With small values of n, the difference is already visible; with large values, it is enormous! What do you prefer: to make about 1000000007 steps or to make √1000000007 ≈ 31500?

Here we have seen how leveraging our knowledge in the domain of mathematics allows us to speed up a program. Don't forget the trick of two divisors for the price of one; you will need it on another occasion.

Primality

Remember that a natural number is a prime number when it has exactly two divisors: 1 and itself. The prime numbers less than 100 are 2, 3, 5, 7, 11, 13, 17, 19, 23, 29, 31, 37, 41, 43, 47, 53, 59, 61, 67, 71, 73, 79, 83, 89, and 97. Zero and one are not prime: zero cannot be divided by itself, and one, although it can be divided by 1 and itself, these two divisors are the same, so they are not exactly two.

How could we write a program to determine whether a given natural number is prime or not?

Notice that we just made a program that, given a number n, prints all its divisors. If it only prints 1 and n (that is, if it only finds two divisors), it means it is prime. Therefore, we could adapt the previous program to count in a variable c the number of divisors between 2 and √n (instead of printing them) and, at the end, check if this counter is zero or not to know if n is prime or not.

We can start like this:

from yogi import *

n = read(int)
c = 0
d = 2
while d * d <= n:
    if n % d == 0:
        c = c + 1
    d = d + 1
if c == 0:
    print(n, 'is prime')
else:
    print(n, 'is not prime')

Almost... The previous program has two defects:

1. The first is a correctness problem: The program incorrectly says that 0 and 1 are prime. Did you notice? For the rest of the natural numbers, the program works correctly. But 0 and 1 are special cases and must be treated specially.

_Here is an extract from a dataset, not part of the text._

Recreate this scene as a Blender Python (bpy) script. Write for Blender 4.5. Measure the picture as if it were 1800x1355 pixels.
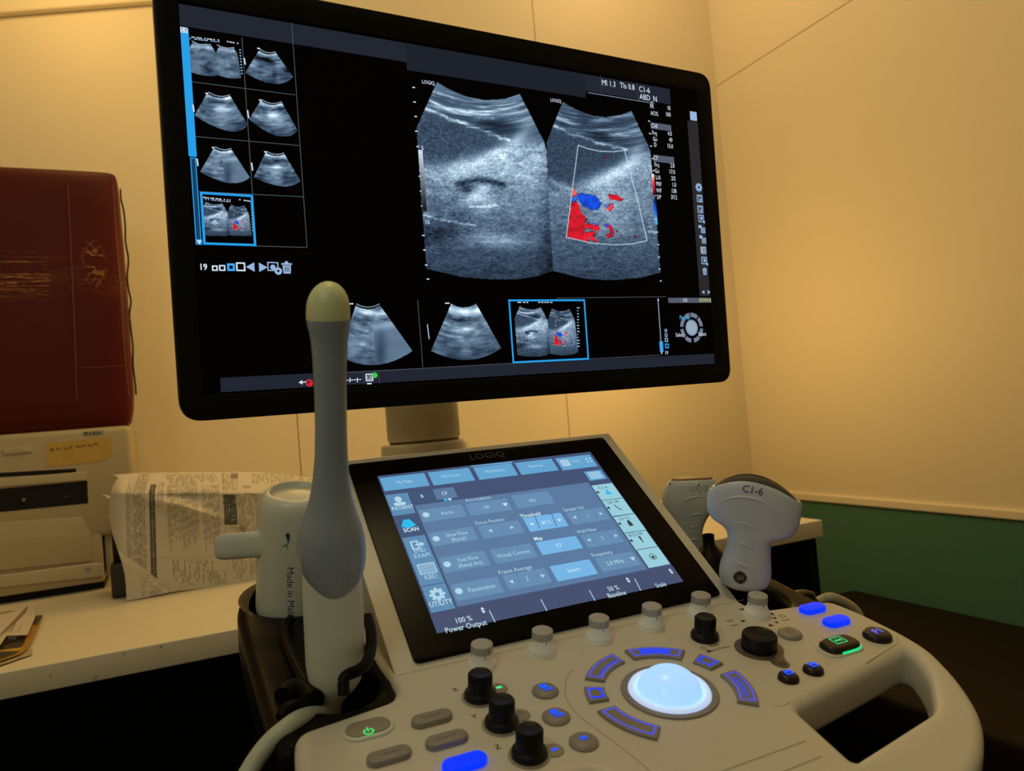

2. The second problem is efficiency: When the program determines that the number is composite, the variable c goes from 0 to 1, which is fine. But with that, it is already known that the number is not prime! However, the program continues looking for more divisors, which is unnecessary and slows down the solution.

One possible way to fix these defects is with this new version:

from yogi import *

n = read(int)
if n <= 1:
    print(n, 'is not prime')
else:
    c = 0
    d = 2
    while d * d <= n and c == 0:
        if n % d == 0:
            c = 1
        d = d + 1
    if c == 0:
        print(n, 'is prime')
    else:
        print(n, 'is not prime')

Now, the cases of 0 and 1 are explicitly handled. Also, the loop stops iterating as soon as it finds that c is no longer zero by making the condition and c == 0.

Therefore, the variable c now no longer describes the number of divisors found, but it is 0 when none has been found yet and 1 when some have been found. Later we will see that booleans can help describe these possibilities in a cleaner way.